A ‘Bizarre Notion’ of Constitutionality
I have observed with mounting disgust the sanctimonious posturing, first of our city attorney, Robert Myers (“Saint Bob,” as he is known behind his back in City Hall), our mayor, James Conn, and now council members (Dennis) Zane and (David) Finkel, who publicly conspire to travel and trespass at a defense establishment in Nevada (Times, July 19). That the ceremony has become a risk-free ritual is amusing but of secondary importance.
Let us set aside the question of whether their objective, to proclaim that nuclear war is a Bad Thing and support Mr. Gorbachev’s position in the arms negotiations, is worthy and concentrate on their methods.
To their critics, (they) . . . proclaim that they have a “constitutional right” to engage in civil disobedience. This bizarre notion deliberately confuses the right to advocate almost any inanity with the right to interfere physically with military operations and the property of others. There is in fact no such constitutional right, which is why civil disobedience is a crime. The whole point, one imagines, is to give moral witness by courting arrest.

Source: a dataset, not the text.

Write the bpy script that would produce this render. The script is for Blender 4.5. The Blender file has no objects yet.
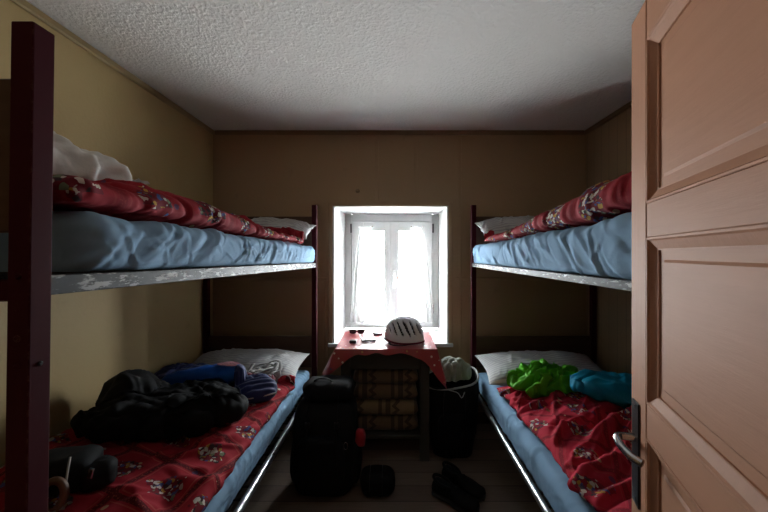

This quartet is free to picket, leaflet and speechify to their hearts’ content. Nothing in the Constitution or in any notion of ordered liberty authorizes them to block trucks, sit in or otherwise trespass.
Their second line of defense is that the issue is important and their moral conviction deep. But there are many important issues about which moral convictions are deep. I happen to think that the numerous pro-Sandinista and pro-guerrilla groups in town are supporters of murderers and tyrants, as evil in their own way as Nazis. If I were to “put my body on the line” by blocking the podium every time these folks tried to speak, or sitting in at their offices, would Saint Bob decline to prosecute me because I believe deeply in my cause? (This is the same Bob Myers whom I once heard threaten to arrest local peace crank Jerry Rubin because he insisted on speaking past his time limit at the City Council.)
In a society where there is access to the ballot box and freedom of speech, there would appear to be little justification for committing criminal acts to publicize one’s cause. When blacks in South Africa, or in our own South in the past, were denied access to the ballot box and the courts, their civil disobedience may have been justified. Here and now, it is simply a means of ripping up the social fabric.
(U. S. Rep. Louis) Stokes, in the Iran hearings, spoke eloquently of defending this country as a black soldier in a segregated Army. He followed orders and obeyed the law because he saw in our system of laws a means by which his people could one day achieve equality. Stokes had far more provocation to disrespect the law than do these pampered, aging hippies.
We have heard numerous other speeches by liberal congressmen about the rule of law in recent days. Apparently the radical left does not think the principle applies to them, only to government activity they dislike.
They ought to be ashamed of themselves.